◆ **Data block**:
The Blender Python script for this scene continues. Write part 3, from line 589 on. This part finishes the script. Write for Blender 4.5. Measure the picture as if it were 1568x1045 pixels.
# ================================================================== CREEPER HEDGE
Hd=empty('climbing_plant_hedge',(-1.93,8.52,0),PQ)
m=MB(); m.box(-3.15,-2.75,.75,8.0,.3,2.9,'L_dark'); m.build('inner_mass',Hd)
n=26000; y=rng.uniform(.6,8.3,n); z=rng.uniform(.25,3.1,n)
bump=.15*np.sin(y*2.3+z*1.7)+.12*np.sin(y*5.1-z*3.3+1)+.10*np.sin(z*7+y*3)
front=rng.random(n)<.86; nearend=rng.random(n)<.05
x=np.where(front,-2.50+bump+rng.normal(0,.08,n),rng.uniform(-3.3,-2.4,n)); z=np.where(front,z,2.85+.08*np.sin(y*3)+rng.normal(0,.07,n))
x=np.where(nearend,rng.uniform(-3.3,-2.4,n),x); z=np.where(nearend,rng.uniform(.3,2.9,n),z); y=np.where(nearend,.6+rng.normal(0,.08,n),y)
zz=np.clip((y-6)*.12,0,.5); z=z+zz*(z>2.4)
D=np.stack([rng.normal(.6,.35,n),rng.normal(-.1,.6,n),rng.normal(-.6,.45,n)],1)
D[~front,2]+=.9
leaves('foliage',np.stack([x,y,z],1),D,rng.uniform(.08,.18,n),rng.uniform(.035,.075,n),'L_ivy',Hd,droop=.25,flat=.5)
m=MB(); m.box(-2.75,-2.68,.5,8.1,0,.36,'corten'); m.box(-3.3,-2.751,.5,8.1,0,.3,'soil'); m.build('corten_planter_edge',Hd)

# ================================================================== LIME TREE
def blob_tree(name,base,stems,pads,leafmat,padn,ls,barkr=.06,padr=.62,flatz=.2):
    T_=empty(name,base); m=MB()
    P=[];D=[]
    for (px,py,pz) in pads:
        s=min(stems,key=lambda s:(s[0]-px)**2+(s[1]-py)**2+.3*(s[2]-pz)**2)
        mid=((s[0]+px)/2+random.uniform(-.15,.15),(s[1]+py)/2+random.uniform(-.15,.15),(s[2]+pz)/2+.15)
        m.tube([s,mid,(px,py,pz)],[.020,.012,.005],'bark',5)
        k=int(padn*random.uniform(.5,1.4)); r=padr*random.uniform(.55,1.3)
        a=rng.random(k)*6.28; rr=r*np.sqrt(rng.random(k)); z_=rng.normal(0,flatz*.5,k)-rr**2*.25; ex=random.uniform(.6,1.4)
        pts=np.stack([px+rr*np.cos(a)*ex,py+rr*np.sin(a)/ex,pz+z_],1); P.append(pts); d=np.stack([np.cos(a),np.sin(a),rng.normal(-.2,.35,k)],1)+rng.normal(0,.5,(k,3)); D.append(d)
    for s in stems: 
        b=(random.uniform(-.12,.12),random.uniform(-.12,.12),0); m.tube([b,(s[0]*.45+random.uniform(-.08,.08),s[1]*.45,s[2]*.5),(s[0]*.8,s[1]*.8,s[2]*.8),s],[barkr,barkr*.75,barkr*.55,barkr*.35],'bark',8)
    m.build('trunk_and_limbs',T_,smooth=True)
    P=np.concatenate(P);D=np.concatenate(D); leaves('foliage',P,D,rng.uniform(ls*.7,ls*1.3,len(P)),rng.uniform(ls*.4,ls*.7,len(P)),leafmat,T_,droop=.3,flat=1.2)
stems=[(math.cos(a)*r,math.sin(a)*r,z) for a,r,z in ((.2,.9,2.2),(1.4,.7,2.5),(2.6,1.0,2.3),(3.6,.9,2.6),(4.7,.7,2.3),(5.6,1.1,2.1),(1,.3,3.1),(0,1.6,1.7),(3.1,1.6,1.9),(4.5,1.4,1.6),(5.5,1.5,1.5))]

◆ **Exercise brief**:
Please repeat the listing exactly, with nothing left out.

◆ **Worked solution**:
The Blender Python script for this scene continues. Write part 3, from line 589 on. This part finishes the script. Write for Blender 4.5. Measure the picture as if it were 1568x1045 pixels.
# ================================================================== CREEPER HEDGE
Hd=empty('climbing_plant_hedge',(-1.93,8.52,0),PQ)
m=MB(); m.box(-3.15,-2.75,.75,8.0,.3,2.9,'L_dark'); m.build('inner_mass',Hd)
n=26000; y=rng.uniform(.6,8.3,n); z=rng.uniform(.25,3.1,n)
bump=.15*np.sin(y*2.3+z*1.7)+.12*np.sin(y*5.1-z*3.3+1)+.10*np.sin(z*7+y*3)
front=rng.random(n)<.86; nearend=rng.random(n)<.05
x=np.where(front,-2.50+bump+rng.normal(0,.08,n),rng.uniform(-3.3,-2.4,n)); z=np.where(front,z,2.85+.08*np.sin(y*3)+rng.normal(0,.07,n))
x=np.where(nearend,rng.uniform(-3.3,-2.4,n),x); z=np.where(nearend,rng.uniform(.3,2.9,n),z); y=np.where(nearend,.6+rng.normal(0,.08,n),y)
zz=np.clip((y-6)*.12,0,.5); z=z+zz*(z>2.4)
D=np.stack([rng.normal(.6,.35,n),rng.normal(-.1,.6,n),rng.normal(-.6,.45,n)],1)
D[~front,2]+=.9
leaves('foliage',np.stack([x,y,z],1),D,rng.uniform(.08,.18,n),rng.uniform(.035,.075,n),'L_ivy',Hd,droop=.25,flat=.5)
m=MB(); m.box(-2.75,-2.68,.5,8.1,0,.36,'corten'); m.box(-3.3,-2.751,.5,8.1,0,.3,'soil'); m.build('corten_planter_edge',Hd)

# ================================================================== LIME TREE
def blob_tree(name,base,stems,pads,leafmat,padn,ls,barkr=.06,padr=.62,flatz=.2):
    T_=empty(name,base); m=MB()
    P=[];D=[]
    for (px,py,pz) in pads:
        s=min(stems,key=lambda s:(s[0]-px)**2+(s[1]-py)**2+.3*(s[2]-pz)**2)
        mid=((s[0]+px)/2+random.uniform(-.15,.15),(s[1]+py)/2+random.uniform(-.15,.15),(s[2]+pz)/2+.15)
        m.tube([s,mid,(px,py,pz)],[.020,.012,.005],'bark',5)
        k=int(padn*random.uniform(.5,1.4)); r=padr*random.uniform(.55,1.3)
        a=rng.random(k)*6.28; rr=r*np.sqrt(rng.random(k)); z_=rng.normal(0,flatz*.5,k)-rr**2*.25; ex=random.uniform(.6,1.4)
        pts=np.stack([px+rr*np.cos(a)*ex,py+rr*np.sin(a)/ex,pz+z_],1); P.append(pts); d=np.stack([np.cos(a),np.sin(a),rng.normal(-.2,.35,k)],1)+rng.normal(0,.5,(k,3)); D.append(d)
    for s in stems: 
        b=(random.uniform(-.12,.12),random.uniform(-.12,.12),0); m.tube([b,(s[0]*.45+random.uniform(-.08,.08),s[1]*.45,s[2]*.5),(s[0]*.8,s[1]*.8,s[2]*.8),s],[barkr,barkr*.75,barkr*.55,barkr*.35],'bark',8)
    m.build('trunk_and_limbs',T_,smooth=True)
    P=np.concatenate(P);D=np.concatenate(D); leaves('foliage',P,D,rng.uniform(ls*.7,ls*1.3,len(P)),rng.uniform(ls*.4,ls*.7,len(P)),leafmat,T_,droop=.3,flat=1.2)
stems=[(math.cos(a)*r,math.sin(a)*r,z) for a,r,z in ((.2,.9,2.2),(1.4,.7,2.5),(2.6,1.0,2.3),(3.6,.9,2.6),(4.7,.7,2.3),(5.6,1.1,2.1),(1,.3,3.1),(0,1.6,1.7),(3.1,1.6,1.9),(4.5,1.4,1.6),(5.5,1.5,1.5))]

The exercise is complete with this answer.